Is price leadership the same as cost leadership?

No, they differ fundamentally. Price leadership revolves around influencing the prices set in the market, typically by a dominant company guiding industry pricing trends. On the other hand, cost leadership is a strategy where a company aims to become the lowest-cost producer in its industry. This strategy often involves economies of scale, efficient production methods, and cost reduction measures. While both approaches aim to enhance competitive advantage, price leadership directly influences market prices, whereas cost leadership focuses on internal cost efficiency.

Why do companies opt for price leadership strategies?
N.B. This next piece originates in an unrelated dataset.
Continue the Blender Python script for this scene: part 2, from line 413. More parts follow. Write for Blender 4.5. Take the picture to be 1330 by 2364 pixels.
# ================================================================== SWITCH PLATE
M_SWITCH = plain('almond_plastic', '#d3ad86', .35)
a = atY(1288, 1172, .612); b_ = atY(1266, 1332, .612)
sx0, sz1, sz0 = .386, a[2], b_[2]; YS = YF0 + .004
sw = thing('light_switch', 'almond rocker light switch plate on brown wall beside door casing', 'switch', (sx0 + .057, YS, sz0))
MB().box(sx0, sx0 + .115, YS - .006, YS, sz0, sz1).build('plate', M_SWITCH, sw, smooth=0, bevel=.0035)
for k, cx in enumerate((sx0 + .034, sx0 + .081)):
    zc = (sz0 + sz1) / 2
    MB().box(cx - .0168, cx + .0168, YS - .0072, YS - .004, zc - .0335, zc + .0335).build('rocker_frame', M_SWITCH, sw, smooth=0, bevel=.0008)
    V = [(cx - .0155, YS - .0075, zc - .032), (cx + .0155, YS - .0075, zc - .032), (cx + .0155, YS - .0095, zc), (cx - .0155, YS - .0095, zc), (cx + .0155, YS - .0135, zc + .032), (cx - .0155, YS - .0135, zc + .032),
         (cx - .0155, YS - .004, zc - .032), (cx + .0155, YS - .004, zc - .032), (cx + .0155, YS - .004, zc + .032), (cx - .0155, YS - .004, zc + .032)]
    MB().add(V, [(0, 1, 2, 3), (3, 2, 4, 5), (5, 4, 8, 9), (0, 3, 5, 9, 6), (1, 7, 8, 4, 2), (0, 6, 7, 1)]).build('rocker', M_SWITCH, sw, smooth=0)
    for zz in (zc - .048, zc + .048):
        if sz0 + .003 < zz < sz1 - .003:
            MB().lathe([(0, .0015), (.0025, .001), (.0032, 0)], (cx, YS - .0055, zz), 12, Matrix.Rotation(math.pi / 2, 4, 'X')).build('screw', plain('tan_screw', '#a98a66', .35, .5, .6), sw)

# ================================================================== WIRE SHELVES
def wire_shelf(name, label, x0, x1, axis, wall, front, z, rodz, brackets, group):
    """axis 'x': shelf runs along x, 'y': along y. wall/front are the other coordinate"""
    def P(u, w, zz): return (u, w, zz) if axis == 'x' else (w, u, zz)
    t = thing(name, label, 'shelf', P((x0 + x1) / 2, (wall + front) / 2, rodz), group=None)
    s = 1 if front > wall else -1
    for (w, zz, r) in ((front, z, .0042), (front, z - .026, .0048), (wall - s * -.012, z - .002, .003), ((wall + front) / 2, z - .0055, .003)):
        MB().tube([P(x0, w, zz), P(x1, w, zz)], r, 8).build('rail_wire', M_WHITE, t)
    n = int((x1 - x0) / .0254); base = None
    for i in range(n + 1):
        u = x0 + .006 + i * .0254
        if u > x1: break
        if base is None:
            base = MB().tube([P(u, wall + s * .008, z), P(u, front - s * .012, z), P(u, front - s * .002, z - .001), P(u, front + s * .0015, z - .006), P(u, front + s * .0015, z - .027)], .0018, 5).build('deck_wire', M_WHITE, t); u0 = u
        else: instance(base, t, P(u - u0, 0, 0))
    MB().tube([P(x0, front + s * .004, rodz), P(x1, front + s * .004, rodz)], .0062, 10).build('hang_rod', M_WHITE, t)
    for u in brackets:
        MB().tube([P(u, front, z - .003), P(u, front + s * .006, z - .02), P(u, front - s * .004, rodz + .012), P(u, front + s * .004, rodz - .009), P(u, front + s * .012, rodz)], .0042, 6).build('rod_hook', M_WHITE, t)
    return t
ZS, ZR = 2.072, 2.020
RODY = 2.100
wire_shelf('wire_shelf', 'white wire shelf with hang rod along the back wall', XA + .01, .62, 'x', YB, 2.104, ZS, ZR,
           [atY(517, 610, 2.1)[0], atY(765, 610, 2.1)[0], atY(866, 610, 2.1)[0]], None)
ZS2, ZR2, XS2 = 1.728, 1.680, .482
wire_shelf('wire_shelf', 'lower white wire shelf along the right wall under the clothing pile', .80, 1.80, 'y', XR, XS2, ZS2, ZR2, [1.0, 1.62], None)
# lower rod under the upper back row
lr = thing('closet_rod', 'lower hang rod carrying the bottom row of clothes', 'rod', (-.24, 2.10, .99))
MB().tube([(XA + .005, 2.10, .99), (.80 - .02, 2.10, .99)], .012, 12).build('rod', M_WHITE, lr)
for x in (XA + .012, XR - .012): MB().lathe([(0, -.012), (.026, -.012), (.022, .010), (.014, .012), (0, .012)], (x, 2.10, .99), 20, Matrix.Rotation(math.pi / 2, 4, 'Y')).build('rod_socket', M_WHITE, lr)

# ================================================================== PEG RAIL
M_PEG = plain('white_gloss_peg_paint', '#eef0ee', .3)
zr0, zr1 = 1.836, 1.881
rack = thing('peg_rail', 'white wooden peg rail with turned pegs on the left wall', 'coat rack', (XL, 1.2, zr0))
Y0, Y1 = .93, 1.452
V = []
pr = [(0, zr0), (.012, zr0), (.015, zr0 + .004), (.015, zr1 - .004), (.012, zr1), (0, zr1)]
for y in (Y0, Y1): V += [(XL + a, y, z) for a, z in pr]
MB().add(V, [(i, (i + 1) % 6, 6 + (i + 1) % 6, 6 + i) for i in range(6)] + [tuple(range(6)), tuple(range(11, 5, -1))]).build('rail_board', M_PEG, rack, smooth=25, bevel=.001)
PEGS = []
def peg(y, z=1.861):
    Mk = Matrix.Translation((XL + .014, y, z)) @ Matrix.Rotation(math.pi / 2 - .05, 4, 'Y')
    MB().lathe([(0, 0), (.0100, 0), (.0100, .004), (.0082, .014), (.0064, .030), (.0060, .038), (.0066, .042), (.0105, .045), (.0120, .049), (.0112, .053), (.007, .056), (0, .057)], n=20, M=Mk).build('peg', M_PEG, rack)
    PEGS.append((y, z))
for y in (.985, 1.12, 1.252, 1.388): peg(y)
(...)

Companies pursue price leadership for several reasons:

1. It allows them to influence market prices significantly, guiding industry trends.
2. Price leadership can stabilize a market by reducing aggressive price competition, thus preventing price wars which can be detrimental to all involved.
3. By setting prices, leaders can potentially secure a larger market share, as consumers often view price as a critical decision factor.
4. It helps maintain consistent profit margins, as price leaders can adjust prices in response to cost changes or market demand.

How does price leadership affect smaller businesses in the industry?

For smaller businesses, adapting to the prices set by the market leader can be a double-edged sword. On one side, it reduces the uncertainty and risks associated with independent pricing decisions, as aligning with industry standards can help maintain competitiveness. On the other, it can limit their ability to differentiate through pricing strategies. Small businesses might find themselves constrained by the pricing trends set by larger, more dominant firms, which can impact their profit margins and market presence. However, it also allows them to compete on other fronts like quality, customer service, and innovation.